- **Required task**:
Below is some material; set it all down exactly, apart from the pictures.
* begin Data section *
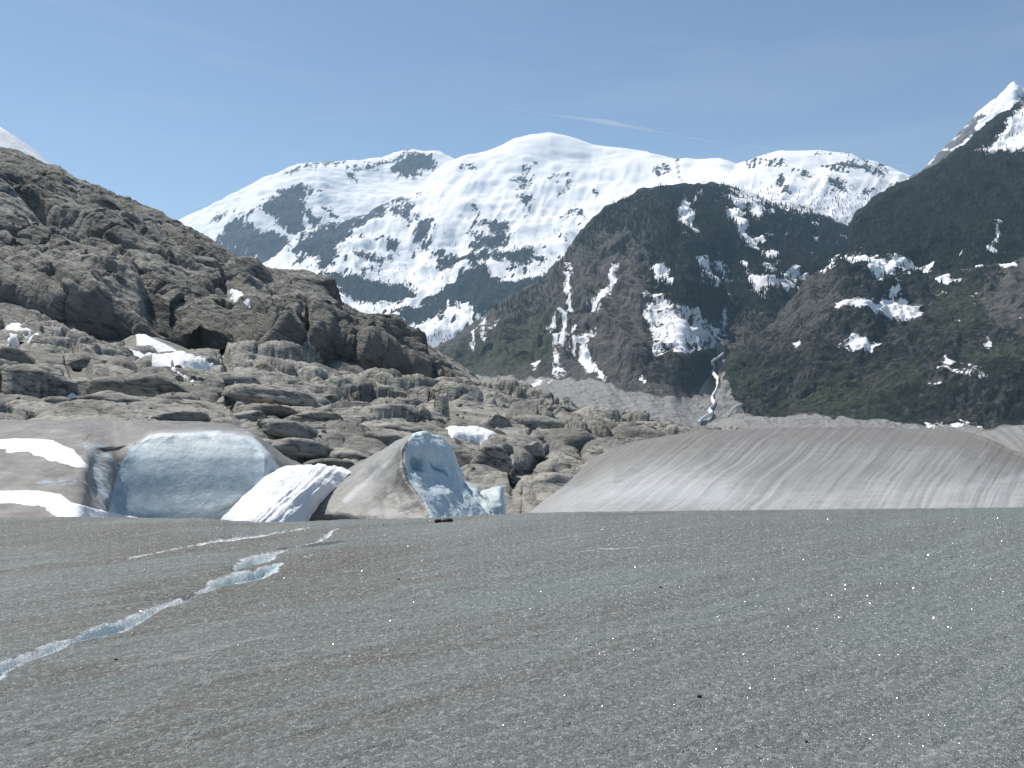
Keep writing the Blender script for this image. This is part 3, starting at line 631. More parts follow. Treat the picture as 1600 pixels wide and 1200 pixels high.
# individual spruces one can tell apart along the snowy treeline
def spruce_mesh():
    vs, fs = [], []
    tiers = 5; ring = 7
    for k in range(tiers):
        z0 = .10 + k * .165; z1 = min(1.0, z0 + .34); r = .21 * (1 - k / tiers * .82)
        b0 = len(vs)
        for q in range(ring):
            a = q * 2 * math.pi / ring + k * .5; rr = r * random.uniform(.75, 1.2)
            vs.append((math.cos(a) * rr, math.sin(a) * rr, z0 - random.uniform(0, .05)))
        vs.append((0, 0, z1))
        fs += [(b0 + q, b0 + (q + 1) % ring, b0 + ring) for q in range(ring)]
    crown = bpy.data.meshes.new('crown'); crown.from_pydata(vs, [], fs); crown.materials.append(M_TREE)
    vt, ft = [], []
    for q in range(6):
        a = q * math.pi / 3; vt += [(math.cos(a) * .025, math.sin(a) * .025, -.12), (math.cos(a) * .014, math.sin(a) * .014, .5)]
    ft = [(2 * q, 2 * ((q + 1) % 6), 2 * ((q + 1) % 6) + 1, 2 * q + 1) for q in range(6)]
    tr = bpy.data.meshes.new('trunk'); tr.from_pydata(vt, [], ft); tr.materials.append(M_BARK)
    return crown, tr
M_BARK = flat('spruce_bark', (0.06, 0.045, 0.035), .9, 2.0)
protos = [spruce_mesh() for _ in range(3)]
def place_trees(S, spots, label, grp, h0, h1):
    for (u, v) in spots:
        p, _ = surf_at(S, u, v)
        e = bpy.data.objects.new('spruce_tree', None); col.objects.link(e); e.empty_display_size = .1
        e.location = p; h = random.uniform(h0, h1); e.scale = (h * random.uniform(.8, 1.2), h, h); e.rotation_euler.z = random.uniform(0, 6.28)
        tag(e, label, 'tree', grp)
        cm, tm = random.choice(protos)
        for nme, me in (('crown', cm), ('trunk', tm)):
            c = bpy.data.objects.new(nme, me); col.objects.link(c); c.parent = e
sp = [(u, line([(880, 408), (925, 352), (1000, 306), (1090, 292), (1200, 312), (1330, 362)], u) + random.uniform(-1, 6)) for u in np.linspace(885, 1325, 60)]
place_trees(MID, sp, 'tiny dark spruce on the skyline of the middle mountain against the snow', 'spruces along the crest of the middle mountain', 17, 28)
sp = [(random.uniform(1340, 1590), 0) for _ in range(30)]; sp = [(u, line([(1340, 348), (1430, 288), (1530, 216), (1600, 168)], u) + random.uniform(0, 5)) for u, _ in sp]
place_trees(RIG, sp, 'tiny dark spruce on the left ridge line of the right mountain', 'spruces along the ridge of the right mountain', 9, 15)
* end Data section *
- **Solution to this problem**:
Keep writing the Blender script for this image. This is part 3, starting at line 631. More parts follow. Treat the picture as 1600 pixels wide and 1200 pixels high.
# individual spruces one can tell apart along the snowy treeline
def spruce_mesh():
    vs, fs = [], []
    tiers = 5; ring = 7
    for k in range(tiers):
        z0 = .10 + k * .165; z1 = min(1.0, z0 + .34); r = .21 * (1 - k / tiers * .82)
        b0 = len(vs)
        for q in range(ring):
            a = q * 2 * math.pi / ring + k * .5; rr = r * random.uniform(.75, 1.2)
            vs.append((math.cos(a) * rr, math.sin(a) * rr, z0 - random.uniform(0, .05)))
        vs.append((0, 0, z1))
        fs += [(b0 + q, b0 + (q + 1) % ring, b0 + ring) for q in range(ring)]
    crown = bpy.data.meshes.new('crown'); crown.from_pydata(vs, [], fs); crown.materials.append(M_TREE)
    vt, ft = [], []
    for q in range(6):
        a = q * math.pi / 3; vt += [(math.cos(a) * .025, math.sin(a) * .025, -.12), (math.cos(a) * .014, math.sin(a) * .014, .5)]
    ft = [(2 * q, 2 * ((q + 1) % 6), 2 * ((q + 1) % 6) + 1, 2 * q + 1) for q in range(6)]
    tr = bpy.data.meshes.new('trunk'); tr.from_pydata(vt, [], ft); tr.materials.append(M_BARK)
    return crown, tr
M_BARK = flat('spruce_bark', (0.06, 0.045, 0.035), .9, 2.0)
protos = [spruce_mesh() for _ in range(3)]
def place_trees(S, spots, label, grp, h0, h1):
    for (u, v) in spots:
        p, _ = surf_at(S, u, v)
        e = bpy.data.objects.new('spruce_tree', None); col.objects.link(e); e.empty_display_size = .1
        e.location = p; h = random.uniform(h0, h1); e.scale = (h * random.uniform(.8, 1.2), h, h); e.rotation_euler.z = random.uniform(0, 6.28)
        tag(e, label, 'tree', grp)
        cm, tm = random.choice(protos)
        for nme, me in (('crown', cm), ('trunk', tm)):
            c = bpy.data.objects.new(nme, me); col.objects.link(c); c.parent = e
sp = [(u, line([(880, 408), (925, 352), (1000, 306), (1090, 292), (1200, 312), (1330, 362)], u) + random.uniform(-1, 6)) for u in np.linspace(885, 1325, 60)]
place_trees(MID, sp, 'tiny dark spruce on the skyline of the middle mountain against the snow', 'spruces along the crest of the middle mountain', 17, 28)
sp = [(random.uniform(1340, 1590), 0) for _ in range(30)]; sp = [(u, line([(1340, 348), (1430, 288), (1530, 216), (1600, 168)], u) + random.uniform(0, 5)) for u, _ in sp]
place_trees(RIG, sp, 'tiny dark spruce on the left ridge line of the right mountain', 'spruces along the ridge of the right mountain', 9, 15)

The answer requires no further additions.